**ENTRIES SUPPLIED**
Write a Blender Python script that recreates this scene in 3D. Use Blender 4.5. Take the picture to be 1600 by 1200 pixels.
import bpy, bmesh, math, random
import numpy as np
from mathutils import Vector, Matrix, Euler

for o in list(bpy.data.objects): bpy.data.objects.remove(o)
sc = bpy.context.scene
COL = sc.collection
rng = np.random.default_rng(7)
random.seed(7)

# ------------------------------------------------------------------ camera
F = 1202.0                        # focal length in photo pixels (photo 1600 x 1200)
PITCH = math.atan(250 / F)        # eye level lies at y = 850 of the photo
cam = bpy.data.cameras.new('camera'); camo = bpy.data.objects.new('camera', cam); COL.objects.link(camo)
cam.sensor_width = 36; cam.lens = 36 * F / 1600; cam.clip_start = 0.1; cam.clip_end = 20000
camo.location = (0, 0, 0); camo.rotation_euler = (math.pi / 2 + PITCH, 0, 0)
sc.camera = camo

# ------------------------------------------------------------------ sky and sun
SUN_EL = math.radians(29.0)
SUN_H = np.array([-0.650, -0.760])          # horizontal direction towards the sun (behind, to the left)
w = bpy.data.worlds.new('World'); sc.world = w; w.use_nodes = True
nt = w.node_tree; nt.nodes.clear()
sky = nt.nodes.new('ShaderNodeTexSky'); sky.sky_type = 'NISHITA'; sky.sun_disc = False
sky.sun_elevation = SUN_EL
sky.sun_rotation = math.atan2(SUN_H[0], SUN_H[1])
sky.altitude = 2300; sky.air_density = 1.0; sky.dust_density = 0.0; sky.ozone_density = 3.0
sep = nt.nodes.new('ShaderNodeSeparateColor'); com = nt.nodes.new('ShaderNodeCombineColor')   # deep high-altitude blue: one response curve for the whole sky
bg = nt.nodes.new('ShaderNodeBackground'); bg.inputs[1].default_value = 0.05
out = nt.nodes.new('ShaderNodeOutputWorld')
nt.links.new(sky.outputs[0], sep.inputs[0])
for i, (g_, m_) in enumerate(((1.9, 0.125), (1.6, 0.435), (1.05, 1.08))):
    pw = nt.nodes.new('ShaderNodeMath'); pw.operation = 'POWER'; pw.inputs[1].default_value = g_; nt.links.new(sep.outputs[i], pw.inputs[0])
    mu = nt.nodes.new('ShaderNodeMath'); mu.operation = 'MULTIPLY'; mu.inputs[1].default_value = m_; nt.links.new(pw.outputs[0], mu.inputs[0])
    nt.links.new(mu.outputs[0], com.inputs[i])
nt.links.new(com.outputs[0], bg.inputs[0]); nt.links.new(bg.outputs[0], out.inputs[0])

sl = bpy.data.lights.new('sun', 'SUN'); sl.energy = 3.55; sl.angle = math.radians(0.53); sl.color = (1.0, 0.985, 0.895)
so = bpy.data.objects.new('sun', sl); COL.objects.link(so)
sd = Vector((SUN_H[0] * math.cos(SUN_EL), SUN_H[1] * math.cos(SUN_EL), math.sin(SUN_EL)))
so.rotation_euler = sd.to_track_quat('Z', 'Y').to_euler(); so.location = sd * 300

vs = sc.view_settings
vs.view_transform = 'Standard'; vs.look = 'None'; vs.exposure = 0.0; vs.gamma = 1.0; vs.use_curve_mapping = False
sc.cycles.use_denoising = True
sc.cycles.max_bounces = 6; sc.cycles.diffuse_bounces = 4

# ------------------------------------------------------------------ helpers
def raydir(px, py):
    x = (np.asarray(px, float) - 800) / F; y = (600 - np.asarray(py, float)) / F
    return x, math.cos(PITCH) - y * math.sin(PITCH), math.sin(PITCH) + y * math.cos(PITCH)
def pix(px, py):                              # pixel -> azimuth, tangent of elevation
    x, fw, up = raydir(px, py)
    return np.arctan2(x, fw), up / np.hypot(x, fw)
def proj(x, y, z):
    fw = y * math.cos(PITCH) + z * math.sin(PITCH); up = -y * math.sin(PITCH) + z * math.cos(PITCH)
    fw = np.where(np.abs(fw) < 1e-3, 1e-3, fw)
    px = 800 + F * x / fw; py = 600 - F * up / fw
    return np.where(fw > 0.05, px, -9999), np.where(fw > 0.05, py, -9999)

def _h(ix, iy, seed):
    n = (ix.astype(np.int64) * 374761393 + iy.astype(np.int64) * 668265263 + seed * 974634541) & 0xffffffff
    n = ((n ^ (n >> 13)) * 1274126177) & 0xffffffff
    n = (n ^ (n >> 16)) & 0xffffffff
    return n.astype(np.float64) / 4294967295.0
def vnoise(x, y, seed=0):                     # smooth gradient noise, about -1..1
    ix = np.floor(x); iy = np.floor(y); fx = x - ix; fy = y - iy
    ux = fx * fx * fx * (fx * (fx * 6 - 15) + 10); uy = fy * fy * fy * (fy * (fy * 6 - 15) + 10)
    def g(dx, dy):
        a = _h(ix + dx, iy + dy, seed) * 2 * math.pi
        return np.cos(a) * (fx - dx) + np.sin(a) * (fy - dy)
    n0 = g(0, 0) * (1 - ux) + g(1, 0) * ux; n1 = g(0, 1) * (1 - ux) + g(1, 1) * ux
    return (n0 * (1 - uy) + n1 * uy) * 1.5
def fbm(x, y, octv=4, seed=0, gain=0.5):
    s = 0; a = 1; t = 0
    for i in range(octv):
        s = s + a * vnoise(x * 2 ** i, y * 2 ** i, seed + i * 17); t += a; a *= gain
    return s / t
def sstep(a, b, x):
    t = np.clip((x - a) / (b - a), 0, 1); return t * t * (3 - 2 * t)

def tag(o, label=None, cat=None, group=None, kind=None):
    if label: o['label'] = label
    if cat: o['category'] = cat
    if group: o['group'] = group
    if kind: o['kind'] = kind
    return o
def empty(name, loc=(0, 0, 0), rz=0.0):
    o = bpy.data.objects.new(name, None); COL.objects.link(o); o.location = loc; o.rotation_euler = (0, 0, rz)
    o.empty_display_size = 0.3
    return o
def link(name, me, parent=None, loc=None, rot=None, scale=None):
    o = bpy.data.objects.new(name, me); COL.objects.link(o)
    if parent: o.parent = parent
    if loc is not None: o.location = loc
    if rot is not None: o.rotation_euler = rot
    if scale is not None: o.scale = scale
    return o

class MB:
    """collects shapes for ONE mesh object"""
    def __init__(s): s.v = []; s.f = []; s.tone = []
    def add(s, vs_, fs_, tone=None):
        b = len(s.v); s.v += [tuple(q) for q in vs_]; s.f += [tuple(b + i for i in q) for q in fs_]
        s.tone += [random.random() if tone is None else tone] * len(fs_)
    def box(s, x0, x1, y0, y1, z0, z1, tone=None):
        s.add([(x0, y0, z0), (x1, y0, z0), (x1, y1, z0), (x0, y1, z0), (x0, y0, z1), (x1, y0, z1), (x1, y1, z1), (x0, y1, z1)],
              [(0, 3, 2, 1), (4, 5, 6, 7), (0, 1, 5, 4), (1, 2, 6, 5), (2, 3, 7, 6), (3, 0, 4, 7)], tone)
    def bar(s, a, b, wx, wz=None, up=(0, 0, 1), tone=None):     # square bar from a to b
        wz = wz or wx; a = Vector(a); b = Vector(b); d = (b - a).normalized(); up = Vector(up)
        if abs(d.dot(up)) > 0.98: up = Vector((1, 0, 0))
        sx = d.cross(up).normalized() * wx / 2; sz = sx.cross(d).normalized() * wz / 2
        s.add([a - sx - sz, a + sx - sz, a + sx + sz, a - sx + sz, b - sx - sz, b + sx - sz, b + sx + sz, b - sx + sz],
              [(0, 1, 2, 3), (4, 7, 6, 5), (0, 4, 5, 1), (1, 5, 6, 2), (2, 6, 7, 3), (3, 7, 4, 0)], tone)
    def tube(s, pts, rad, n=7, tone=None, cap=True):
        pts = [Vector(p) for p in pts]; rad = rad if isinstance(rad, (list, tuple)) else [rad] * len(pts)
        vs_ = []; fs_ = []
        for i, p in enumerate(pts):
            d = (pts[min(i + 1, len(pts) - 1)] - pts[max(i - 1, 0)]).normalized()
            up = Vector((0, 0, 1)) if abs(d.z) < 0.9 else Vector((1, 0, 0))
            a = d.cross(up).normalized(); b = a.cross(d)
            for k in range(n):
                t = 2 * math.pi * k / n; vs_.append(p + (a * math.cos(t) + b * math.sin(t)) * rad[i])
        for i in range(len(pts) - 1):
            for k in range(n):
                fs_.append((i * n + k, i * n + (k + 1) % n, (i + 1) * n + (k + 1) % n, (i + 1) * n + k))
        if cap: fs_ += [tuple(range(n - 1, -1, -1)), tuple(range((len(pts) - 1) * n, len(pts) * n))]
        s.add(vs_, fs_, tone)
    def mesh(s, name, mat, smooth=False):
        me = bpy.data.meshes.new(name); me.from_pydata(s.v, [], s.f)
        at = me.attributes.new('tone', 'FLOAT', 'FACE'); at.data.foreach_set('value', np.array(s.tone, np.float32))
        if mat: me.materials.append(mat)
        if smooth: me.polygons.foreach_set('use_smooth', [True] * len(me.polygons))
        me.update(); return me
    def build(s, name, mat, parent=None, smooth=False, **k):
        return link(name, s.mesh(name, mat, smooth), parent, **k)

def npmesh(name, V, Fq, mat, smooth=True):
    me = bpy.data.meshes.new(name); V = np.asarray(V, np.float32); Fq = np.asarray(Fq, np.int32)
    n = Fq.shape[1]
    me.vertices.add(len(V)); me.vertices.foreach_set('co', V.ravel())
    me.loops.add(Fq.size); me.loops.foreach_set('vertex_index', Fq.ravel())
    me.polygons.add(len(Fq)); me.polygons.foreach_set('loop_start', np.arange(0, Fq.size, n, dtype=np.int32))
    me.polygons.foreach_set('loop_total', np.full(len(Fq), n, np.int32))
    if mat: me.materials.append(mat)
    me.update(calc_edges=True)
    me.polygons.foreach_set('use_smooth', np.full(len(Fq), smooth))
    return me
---
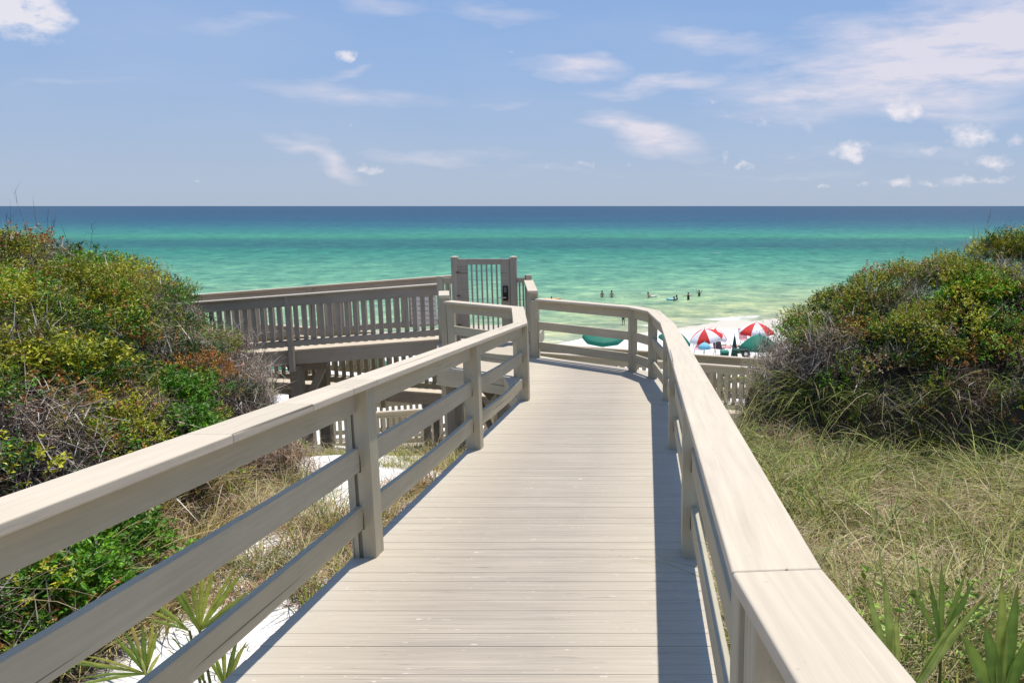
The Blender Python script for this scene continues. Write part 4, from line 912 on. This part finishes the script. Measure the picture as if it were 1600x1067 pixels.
* * *
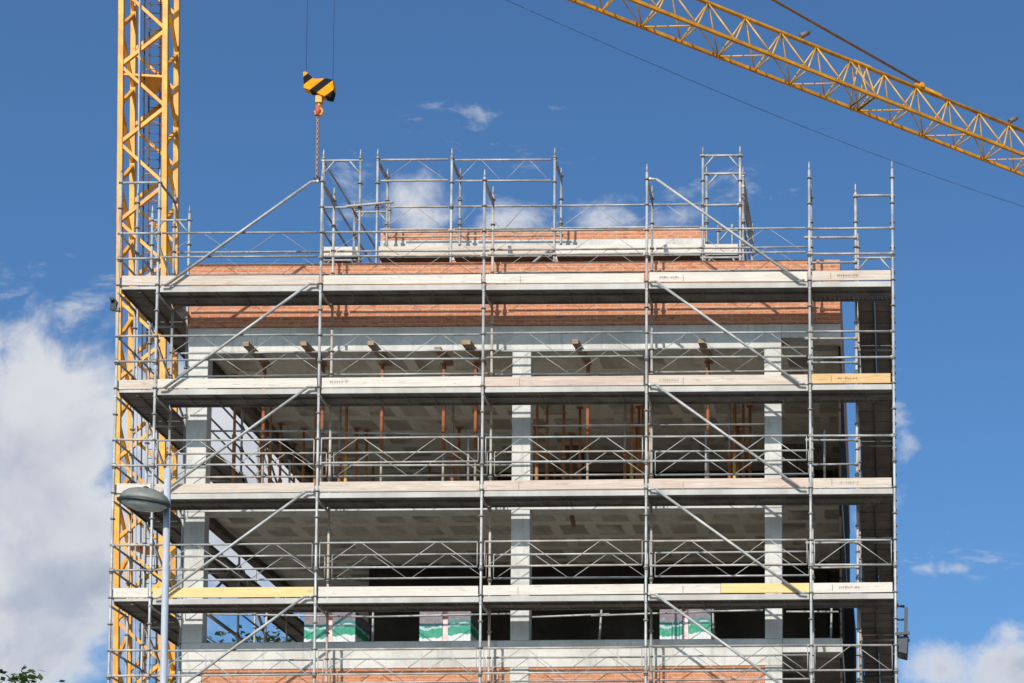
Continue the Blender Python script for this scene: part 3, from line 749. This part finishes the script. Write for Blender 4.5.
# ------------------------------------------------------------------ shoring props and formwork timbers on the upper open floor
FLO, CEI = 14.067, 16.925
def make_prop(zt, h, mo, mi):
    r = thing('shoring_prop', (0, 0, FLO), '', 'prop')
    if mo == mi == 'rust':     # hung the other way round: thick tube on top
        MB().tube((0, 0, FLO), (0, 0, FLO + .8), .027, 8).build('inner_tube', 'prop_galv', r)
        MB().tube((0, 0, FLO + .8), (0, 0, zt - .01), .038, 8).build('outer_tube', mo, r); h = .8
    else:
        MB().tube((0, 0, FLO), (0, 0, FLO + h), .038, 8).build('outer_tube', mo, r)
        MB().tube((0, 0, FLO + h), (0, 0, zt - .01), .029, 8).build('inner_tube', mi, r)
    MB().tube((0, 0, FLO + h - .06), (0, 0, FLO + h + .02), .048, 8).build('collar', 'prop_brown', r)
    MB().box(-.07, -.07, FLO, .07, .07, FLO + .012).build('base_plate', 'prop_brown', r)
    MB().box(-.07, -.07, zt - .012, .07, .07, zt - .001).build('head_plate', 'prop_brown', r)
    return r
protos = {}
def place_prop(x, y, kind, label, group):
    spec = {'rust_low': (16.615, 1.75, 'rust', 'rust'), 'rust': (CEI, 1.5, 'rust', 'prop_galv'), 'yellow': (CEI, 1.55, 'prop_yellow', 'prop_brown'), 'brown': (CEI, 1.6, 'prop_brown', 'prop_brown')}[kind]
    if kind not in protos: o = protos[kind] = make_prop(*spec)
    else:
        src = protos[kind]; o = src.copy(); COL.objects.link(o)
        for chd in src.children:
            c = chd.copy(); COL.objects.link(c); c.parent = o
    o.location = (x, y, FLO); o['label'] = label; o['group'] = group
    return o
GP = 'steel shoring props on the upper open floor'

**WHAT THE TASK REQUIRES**
Only the lines from the one containing "Write a Blender" through the one containing "sc.camera = camo" are to be extracted, exactly as they appear, with both ends included.

**SOLUTION**
Write a Blender Python script that recreates this scene in 3D. Use Blender 4.5. Take the picture to be 1600 by 1200 pixels.
import bpy, bmesh, math, random
import numpy as np
from mathutils import Vector, Matrix, Euler

for o in list(bpy.data.objects): bpy.data.objects.remove(o)
sc = bpy.context.scene
COL = sc.collection
rng = np.random.default_rng(7)
random.seed(7)

# ------------------------------------------------------------------ camera
F = 1202.0                        # focal length in photo pixels (photo 1600 x 1200)
PITCH = math.atan(250 / F)        # eye level lies at y = 850 of the photo
cam = bpy.data.cameras.new('camera'); camo = bpy.data.objects.new('camera', cam); COL.objects.link(camo)
cam.sensor_width = 36; cam.lens = 36 * F / 1600; cam.clip_start = 0.1; cam.clip_end = 20000
camo.location = (0, 0, 0); camo.rotation_euler = (math.pi / 2 + PITCH, 0, 0)
sc.camera = camo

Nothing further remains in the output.